◆ WHAT IS NEEDED ◆
Reproduce the listing below word for word, with no pictures.

◆ GIVEN INFORMATION ◆

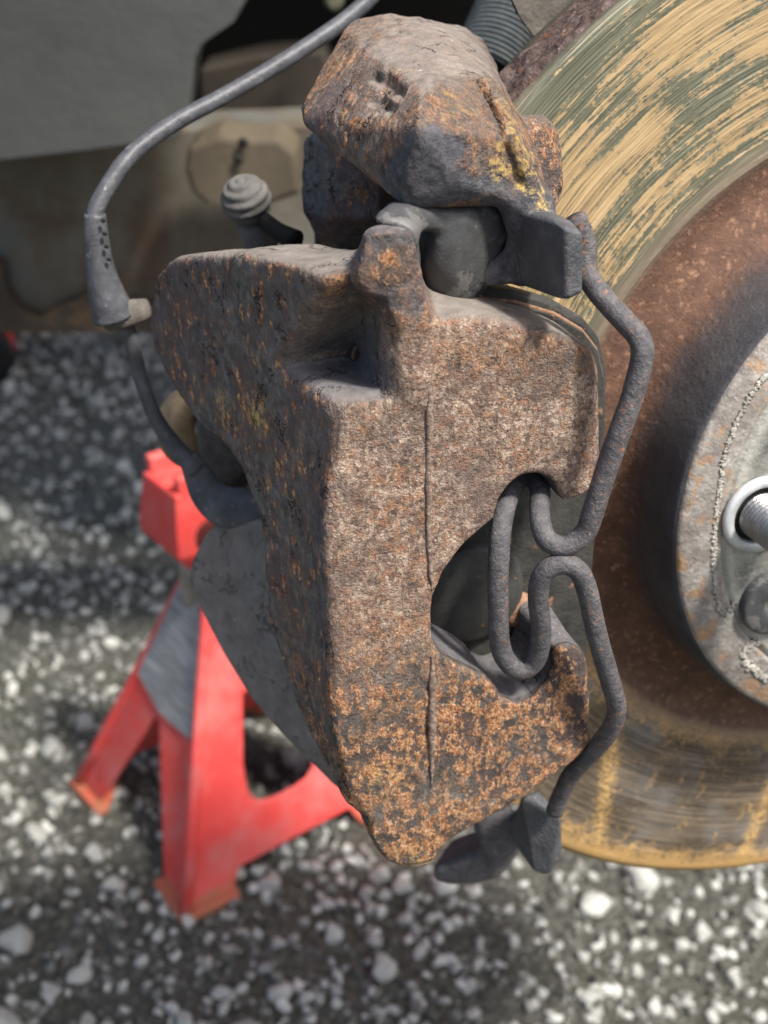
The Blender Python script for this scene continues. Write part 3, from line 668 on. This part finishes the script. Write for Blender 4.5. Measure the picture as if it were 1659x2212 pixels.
# weld-like raised rings of corrosion on the hub face
CRUST = mat_simple('white_corrosion', [(.3, (.2, .19, .16)), (.5, (.33, .31, .27)), (.7, (.52, .49, .43))], 300, .8, bump=.0006, bscale=900)
def crust(name, px, r, n, spread):
    q = spline([L(x, y, 27.)[:2] for x, y in px], 20); rr = np.random.default_rng(n); Vs, Fs, k = [], [], 0
    for _ in range(n):
        c = q[rr.integers(len(q))] + rr.normal(size=2) * spread; V, F = rock_base(1, int(rr.integers(99))); s_ = r * rr.uniform(.4, 1.3)
        P = V * s_ * np.array([rr.uniform(.8, 2.2), rr.uniform(.8, 2.6), .3]); a = rr.uniform(0, 3.1); P = P @ np.array([[math.cos(a), -math.sin(a), 0], [math.sin(a), math.cos(a), 0], [0, 0, 1]])
        Vs.append(P + np.array([c[0], c[1], .0014])); Fs.append(F + k); k += len(V)
    mesh_obj(name, np.vstack(Vs), np.vstack(Fs), CRUST, hubt)
crust('corrosion_ridge', [(1663, 810), (1640, 835), (1600, 905), (1572, 975), (1558, 1060), (1548, 1150), (1545, 1230), (1552, 1290), (1562, 1330)], .00038, 700, .0003)
crust('corrosion_ridge', [(1562, 1330), (1580, 1318), (1600, 1300)], .0005, 50, .0005)
crust('corrosion_ridge', [(1660, 1388), (1632, 1392), (1612, 1408), (1612, 1432), (1632, 1452), (1660, 1470)], .0006, 170, .0005)

# ================================================================== CALIPER
cal = brake_thing('brake_caliper', 'rust crusted cast iron brake caliper clamped over the disc edge', 'brake caliper', (-.165, -.07, .0))
HF = 45.   # outboard face height, mm
fld = Field((-.212, -.112, -.09), (-.078, .106, .056), .00075)
outer = [(930, 712), (945, 686), (1000, 680), (1100, 694), (1200, 716), (1260, 738), (1290, 760), (1304, 795), (1308, 860), (1304, 1000), (1298, 1100), (1279, 1440), (1280, 1600), (1266, 1632), (1228, 1668), (1150, 1722), (1020, 1800), (962, 1832), (948, 1862), (938, 1880), (885, 1884), (845, 1870), (815, 1832), (795, 1785), (768, 1735), (745, 1688), (722, 1620),
         (712, 1500), (708, 1380), (704, 1250), (706, 1100), (716, 980), (728, 900), (740, 800), (770, 700), (850, 650)]
window = [(1400, 1380), (1400, 960), (1330, 960), (1306, 1010), (1292, 1048), (1262, 1072), (1216, 1086), (1210, 1060), (1192, 1036), (1160, 1024), (1130, 1030), (1103, 1052), (1085, 1080), (1077, 1105), (1075, 1122), (1048, 1146), (1000, 1188), (962, 1236), (940, 1285), (934, 1330),
         (938, 1385), (955, 1415), (1000, 1440), (1040, 1462), (1068, 1486), (1080, 1505), (1112, 1520), (1150, 1508), (1182, 1478), (1200, 1440), (1196, 1415), (1204, 1398), (1236, 1392), (1262, 1406), (1279, 1440), (1300, 1460)]
PF = np.array([L(x, y, HF) for x, y in outer])
fld.prism(PF, .022, .045, r=.0028, k=.001)
# bridge and outer wall
left = [(745, 572), (640, 541), (520, 545), (430, 552), (372, 556), (338, 590), (322, 640), (315, 700), (330, 760), (380, 850), (420, 910), (480, 960), (520, 1010), (545, 1080), (560, 1130), (572, 1230), (578, 1330), (598, 1400), (640, 1520), (690, 1640), (742, 1740), (775, 1790), (810, 1800), (800, 1700), (750, 1500), (740, 1250), (745, 1000), (770, 800), (790, 640)]
PLs = np.array([LS(x, y) for x, y in left]); PLs[:, 2] = np.minimum(PLs[:, 2], .0425); PLs[:, 1] = np.where(PLs[:, 2] > .03, np.minimum(PLs[:, 1], .080), PLs[:, 1])
fld.slab(PLs, .019, r=.0012, k=.002)
# post and shoulder
fld.hull([L(x, y, h) for h in (47, 24) for x, y in [(764, 600), (790, 505), (804, 494), (884, 498), (897, 560), (900, 605), (926, 640), (938, 700), (800, 720), (748, 660)]], r=.0008, k=.003)
fld.hull([L(x, y, h) for h in (46.5, 30) for x, y in [(832, 668), (905, 655), (930, 700), (934, 850), (850, 900), (838, 760)]], r=.003, k=.003)
# inboard cylinder body
fld.hull([L(450, 1128, -52), L(392, 1212, -56), L(384, 1248, -56), L(418, 1330, -50), L(478, 1425, -40), L(560, 1545, -25), L(652, 1640, -10), L(742, 1708, 5), L(560, 1108, -40), L(660, 1110, -25),
          L(700, 1500, -45), L(740, 1690, -30), L(520, 1110, -62), L(640, 1300, -75)], r=.003, k=.003)
fld.hull([L(x, y, h) for x, y, h in [(560, 1100, -5), (690, 1120, 15), (620, 1500, 10), (740, 1690, 30), (600, 1100, -35), (690, 1500, -30), (740, 1700, -5)]], r=.006, k=.006)
fld.blur(2)
PW_ = np.array([L(x, y, HF) for x, y in window]); fld.prism(PW_, .005, .08, r=.001, k=.0012, sub=True)
# pocket beside the ridge
q0 = L(836, 700, 46); q1 = L(832, 868, 46)
aw, bb, bt = q0[0], q1[1], q0[1] + .004
fld.hull([(aw, bb, .016), (aw, bt, .037), (-.179, bb + .003, .024), (-.172, bt + .008, .047), (aw, bb + .002, .08), (aw - .003, bt, .08), (-.18, bb + .003, .08), (-.18, bt, .08)], r=.002, k=.0045, sub=True)
# casting seams
fld.blur(1)
V, F = fld.mesh(); N = vnormals(V, F); print('housing verts', len(V))
def PV(x, y, h): return L(x, y, h)
m_tan = gauss(V, [(PV(1150, 880, 45), (.035, .03, .02), 1.), (PV(820, 1050, 45), (.02, .04, .03), .9), (PV(1000, 1000, 45), (.03, .03, .02), .6), (PV(820, 1300, 45), (.02, .02, .02), .4)])
m_rust = gauss(V, [(PV(850, 1600, 45), (.03, .024, .03), 1.2), (PV(1150, 1600, 45), (.035, .026, .02), 1.), (PV(880, 1780, 45), (.025, .02, .03), .8), (PV(842, 560, 45), (.011, .010, .02), 2.2), (PV(1190, 750, 45), (.02, .005, .012), .8), (PV(1250, 1450, 45), (.02, .02, .02), .5)])
nb = N[:, 1]; na = -N[:, 0]; nh = N[:, 2]
fl_ = np.clip((na - .45) * 2.5, 0, 1) * np.clip((V[:, 2] + .075) / .03, 0, 1)
ibd = np.clip((-.018 - V[:, 2] + (V[:, 1] - .02) * 1.2) / .01, 0, 1) * 0
inner_body = ((V[:, 2] < -.012 + np.clip(.005 - V[:, 1], 0, .1) * .75) & (V[:, 1] < .018)).astype(float)
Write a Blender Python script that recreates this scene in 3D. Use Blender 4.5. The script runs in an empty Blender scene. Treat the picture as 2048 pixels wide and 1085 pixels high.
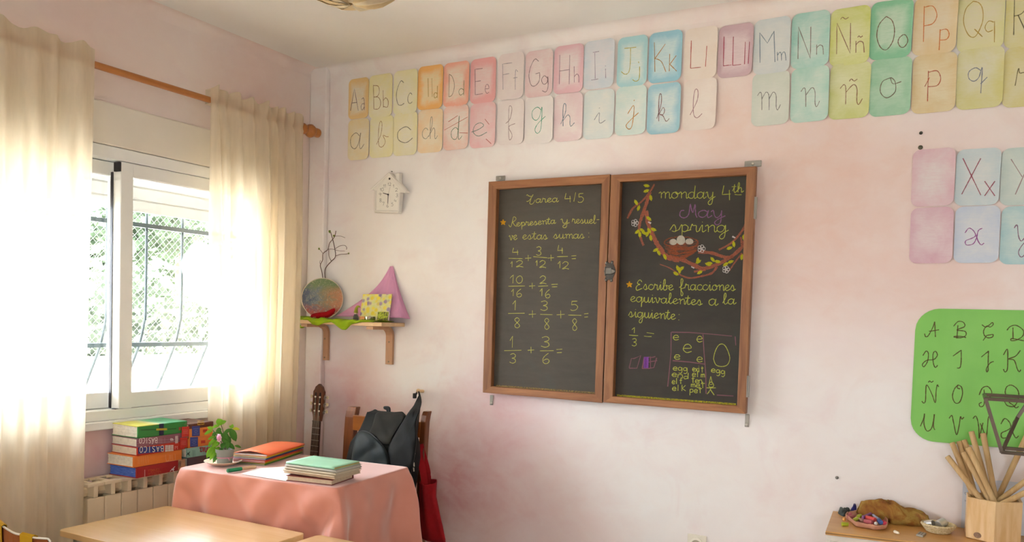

◆ CORRECT RESPONSE ◆
The Blender Python script for this scene continues. Write part 3, from line 668 on. This part finishes the script. Write for Blender 4.5. Measure the picture as if it were 1659x2212 pixels.
# weld-like raised rings of corrosion on the hub face
CRUST = mat_simple('white_corrosion', [(.3, (.2, .19, .16)), (.5, (.33, .31, .27)), (.7, (.52, .49, .43))], 300, .8, bump=.0006, bscale=900)
def crust(name, px, r, n, spread):
    q = spline([L(x, y, 27.)[:2] for x, y in px], 20); rr = np.random.default_rng(n); Vs, Fs, k = [], [], 0
    for _ in range(n):
        c = q[rr.integers(len(q))] + rr.normal(size=2) * spread; V, F = rock_base(1, int(rr.integers(99))); s_ = r * rr.uniform(.4, 1.3)
        P = V * s_ * np.array([rr.uniform(.8, 2.2), rr.uniform(.8, 2.6), .3]); a = rr.uniform(0, 3.1); P = P @ np.array([[math.cos(a), -math.sin(a), 0], [math.sin(a), math.cos(a), 0], [0, 0, 1]])
        Vs.append(P + np.array([c[0], c[1], .0014])); Fs.append(F + k); k += len(V)
    mesh_obj(name, np.vstack(Vs), np.vstack(Fs), CRUST, hubt)
crust('corrosion_ridge', [(1663, 810), (1640, 835), (1600, 905), (1572, 975), (1558, 1060), (1548, 1150), (1545, 1230), (1552, 1290), (1562, 1330)], .00038, 700, .0003)
crust('corrosion_ridge', [(1562, 1330), (1580, 1318), (1600, 1300)], .0005, 50, .0005)
crust('corrosion_ridge', [(1660, 1388), (1632, 1392), (1612, 1408), (1612, 1432), (1632, 1452), (1660, 1470)], .0006, 170, .0005)

# ================================================================== CALIPER
cal = brake_thing('brake_caliper', 'rust crusted cast iron brake caliper clamped over the disc edge', 'brake caliper', (-.165, -.07, .0))
HF = 45.   # outboard face height, mm
fld = Field((-.212, -.112, -.09), (-.078, .106, .056), .00075)
outer = [(930, 712), (945, 686), (1000, 680), (1100, 694), (1200, 716), (1260, 738), (1290, 760), (1304, 795), (1308, 860), (1304, 1000), (1298, 1100), (1279, 1440), (1280, 1600), (1266, 1632), (1228, 1668), (1150, 1722), (1020, 1800), (962, 1832), (948, 1862), (938, 1880), (885, 1884), (845, 1870), (815, 1832), (795, 1785), (768, 1735), (745, 1688), (722, 1620),
         (712, 1500), (708, 1380), (704, 1250), (706, 1100), (716, 980), (728, 900), (740, 800), (770, 700), (850, 650)]
window = [(1400, 1380), (1400, 960), (1330, 960), (1306, 1010), (1292, 1048), (1262, 1072), (1216, 1086), (1210, 1060), (1192, 1036), (1160, 1024), (1130, 1030), (1103, 1052), (1085, 1080), (1077, 1105), (1075, 1122), (1048, 1146), (1000, 1188), (962, 1236), (940, 1285), (934, 1330),
         (938, 1385), (955, 1415), (1000, 1440), (1040, 1462), (1068, 1486), (1080, 1505), (1112, 1520), (1150, 1508), (1182, 1478), (1200, 1440), (1196, 1415), (1204, 1398), (1236, 1392), (1262, 1406), (1279, 1440), (1300, 1460)]
PF = np.array([L(x, y, HF) for x, y in outer])
fld.prism(PF, .022, .045, r=.0028, k=.001)
# bridge and outer wall
left = [(745, 572), (640, 541), (520, 545), (430, 552), (372, 556), (338, 590), (322, 640), (315, 700), (330, 760), (380, 850), (420, 910), (480, 960), (520, 1010), (545, 1080), (560, 1130), (572, 1230), (578, 1330), (598, 1400), (640, 1520), (690, 1640), (742, 1740), (775, 1790), (810, 1800), (800, 1700), (750, 1500), (740, 1250), (745, 1000), (770, 800), (790, 640)]
PLs = np.array([LS(x, y) for x, y in left]); PLs[:, 2] = np.minimum(PLs[:, 2], .0425); PLs[:, 1] = np.where(PLs[:, 2] > .03, np.minimum(PLs[:, 1], .080), PLs[:, 1])
fld.slab(PLs, .019, r=.0012, k=.002)
# post and shoulder
fld.hull([L(x, y, h) for h in (47, 24) for x, y in [(764, 600), (790, 505), (804, 494), (884, 498), (897, 560), (900, 605), (926, 640), (938, 700), (800, 720), (748, 660)]], r=.0008, k=.003)
fld.hull([L(x, y, h) for h in (46.5, 30) for x, y in [(832, 668), (905, 655), (930, 700), (934, 850), (850, 900), (838, 760)]], r=.003, k=.003)
# inboard cylinder body
fld.hull([L(450, 1128, -52), L(392, 1212, -56), L(384, 1248, -56), L(418, 1330, -50), L(478, 1425, -40), L(560, 1545, -25), L(652, 1640, -10), L(742, 1708, 5), L(560, 1108, -40), L(660, 1110, -25),
          L(700, 1500, -45), L(740, 1690, -30), L(520, 1110, -62), L(640, 1300, -75)], r=.003, k=.003)
fld.hull([L(x, y, h) for x, y, h in [(560, 1100, -5), (690, 1120, 15), (620, 1500, 10), (740, 1690, 30), (600, 1100, -35), (690, 1500, -30), (740, 1700, -5)]], r=.006, k=.006)
fld.blur(2)
PW_ = np.array([L(x, y, HF) for x, y in window]); fld.prism(PW_, .005, .08, r=.001, k=.0012, sub=True)
# pocket beside the ridge
q0 = L(836, 700, 46); q1 = L(832, 868, 46)
aw, bb, bt = q0[0], q1[1], q0[1] + .004
fld.hull([(aw, bb, .016), (aw, bt, .037), (-.179, bb + .003, .024), (-.172, bt + .008, .047), (aw, bb + .002, .08), (aw - .003, bt, .08), (-.18, bb + .003, .08), (-.18, bt, .08)], r=.002, k=.0045, sub=True)
# casting seams
fld.blur(1)
V, F = fld.mesh(); N = vnormals(V, F); print('housing verts', len(V))
def PV(x, y, h): return L(x, y, h)
m_tan = gauss(V, [(PV(1150, 880, 45), (.035, .03, .02), 1.), (PV(820, 1050, 45), (.02, .04, .03), .9), (PV(1000, 1000, 45), (.03, .03, .02), .6), (PV(820, 1300, 45), (.02, .02, .02), .4)])
m_rust = gauss(V, [(PV(850, 1600, 45), (.03, .024, .03), 1.2), (PV(1150, 1600, 45), (.035, .026, .02), 1.), (PV(880, 1780, 45), (.025, .02, .03), .8), (PV(842, 560, 45), (.011, .010, .02), 2.2), (PV(1190, 750, 45), (.02, .005, .012), .8), (PV(1250, 1450, 45), (.02, .02, .02), .5)])
nb = N[:, 1]; na = -N[:, 0]; nh = N[:, 2]
fl_ = np.clip((na - .45) * 2.5, 0, 1) * np.clip((V[:, 2] + .075) / .03, 0, 1)
ibd = np.clip((-.018 - V[:, 2] + (V[:, 1] - .02) * 1.2) / .01, 0, 1) * 0
inner_body = ((V[:, 2] < -.012 + np.clip(.005 - V[:, 1], 0, .1) * .75) & (V[:, 1] < .018)).astype(float)
Write a Blender Python script that recreates this scene in 3D. Use Blender 4.5. The script runs in an empty Blender scene. Treat the picture as 2048 pixels wide and 1085 pixels high.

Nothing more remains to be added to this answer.